Introduction
Écrire une Histoire de l'Égypte pharaonique ne présente plus, de nos jours, l'aspect aventureux qu'une pareille tentative conservait encore au tournant du XXe siècle. G. Maspero composait alors, en plein essor du scientisme, sa monumentale Histoire des Peuples de l'Orient Ancien et, quelques années plus tard, J. H. Breasted son History of Egypt — deux ouvrages qui sont, aujourd'hui encore, à la base de la majorité des synthèses. Il n'y a pourtant pas si longtemps, à l'échelle des autres Histoires, le poids de la Bible et de la tradition classique rejetaient la civilisation égyptienne dans un flou dont les grandes querelles chronologiques, passées du XIXe siècle au nôtre, portent encore témoignage.
Ces querelles opposent les partisans d'une chronologie dite « longue », généralement les plus éloignés d'un usage scientifique des sources documentaires, aux tenants d'une histoire moins poétique et plus tributaire des données de l'archéologie. Elles ont fini par s'apaiser, et l'on s'en tient généralement aujourd'hui à une chronologie « courte » sur laquelle tout un chacun, ou presque, s'accorde, à quelques générations près. Mais si maintenant un accord est, en gros, acquis sur les deux premiers millénaires, les progrès récents de la recherche ont fait remonter le problème aux premiers temps de l'Histoire et posé sous un nouveau jour la question des origines de la civilisation. Ce n'est pas le moindre paradoxe de l'égyptologie — une des plus jeunes sciences appliquées aux périodes de l'Antiquité les plus anciennes, si l'on veut bien considérer qu'elle naquit il y a seulement un peu plus d'un siècle et demi avec Jean-François Champollion —, que d'être, grâce à l'emploi des techniques les plus récentes, à la pointe de la recherche des origines de l'humanité.
La culture pharaonique a de tout temps fasciné ceux qui la découvraient, même s'ils n'étaient pas capables de comprendre les mécanismes profonds d'un système dont toutes les réalisations donnent une impression de pérennité et de sagesse immuables. Les voyageurs grecs, particulièrement, à défaut de pouvoir transmettre à leurs cités ses valeurs fondatrices, répandirent de très bonne heure l'image qu'ils étaient venus y chercher : celle d'une source de la pensée humaine, respectable et mystérieuse, d'une étape illustre, mais d'une étape seulement au regard de la perfection du modèle grec.

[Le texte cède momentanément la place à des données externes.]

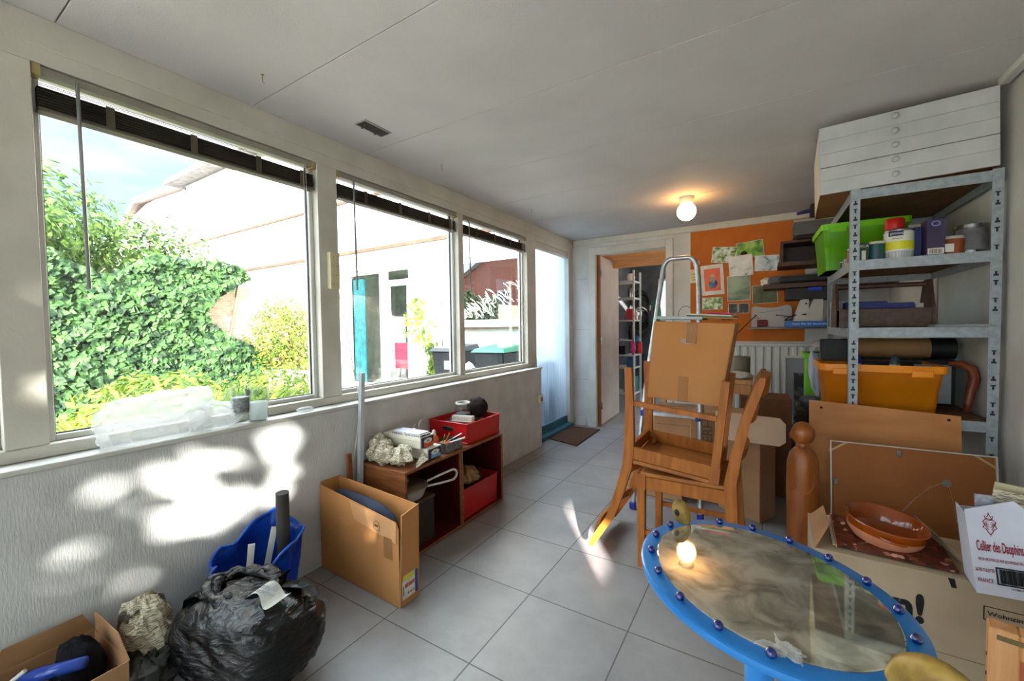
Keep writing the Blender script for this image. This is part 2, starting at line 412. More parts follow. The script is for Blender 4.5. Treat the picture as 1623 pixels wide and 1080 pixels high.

Leurs descriptions de la civilisation et de son cadre reflètent tout à la fois cet attrait et une certaine réserve face à des coutumes que la méconnaissance quasi obligée des sources rendaient suspectes. Les Grecs entreprirent une exploration systématique du pays : réalités contemporaines avec Hérodote au Ve siècle avant notre ère, géographie sous la plume de Diodore de Sicile et, à la génération suivante, de Strabon, qu'un séjour prolongé « sur le terrain » avait tous deux rendus familiers de la Vallée, arcanes religieux avec Plutarque six siècles plus tard. Parallèlement à ces dernières entreprises, d'autres travaux puisaient directement aux sources proprement égyptiennes, redécouvertes sous les souverains lagides grâce à des recherches comme celles de Manéthon, puis du géographe Ptolémée.
Le regard que les Romains tournèrent à leur tour vers l'Égypte ne s'arrêtait pas seulement aux richesses du pays et à la fortune des héritiers d'Alexandre, même si ce fut dans les traces de ce dernier que vinrent marcher Antoine, César, Germanicus, Hadrien, Sévère et d'autres : Pline ou Tacite ne poursuivaient pas d'autre but que celui que visaient leurs prédécesseurs grecs, historiens et géographes. Mais l'Égypte, champ d'érudition privilégié des héritiers d'Aristote comme Théophraste, répondait aussi à une attirance profonde pour les valeurs orientales. Les premières manifestations s'en firent sentir à Rome au début du IIe siècle avant notre ère, lorsque la Ville, se croyant menacée dans sa structure propre par la montée des cultes orientaux habillés sous les traits grecs des Bacchantes, prit en 186 un sénatus-consulte inspiré par Caton : les valeurs traditionnelles furent sauvées pour un temps du déferlement incontrôlable de l'Orient, au prix de plusieurs milliers de morts.
Les cités grecques durent se soumettre à l'imperium romain qui hérita d'Alexandre une nouvelle image de l'Orient : la royauté hellénistique recevait à travers lui l'autorité sur l'univers, des mains des dépositaires du pouvoir de Rê, ouvrant ainsi la voie au règne sans partage de Rome sur le monde connu. L'union du nouveau maître de ce monde à Cléopâtre, dernière descendante des pharaons — même si cette descendance n'était que fictive —, en consacrant l'association d'Hélios et de Sélénè, scellait la fusion de l'Occident et de l'Orient.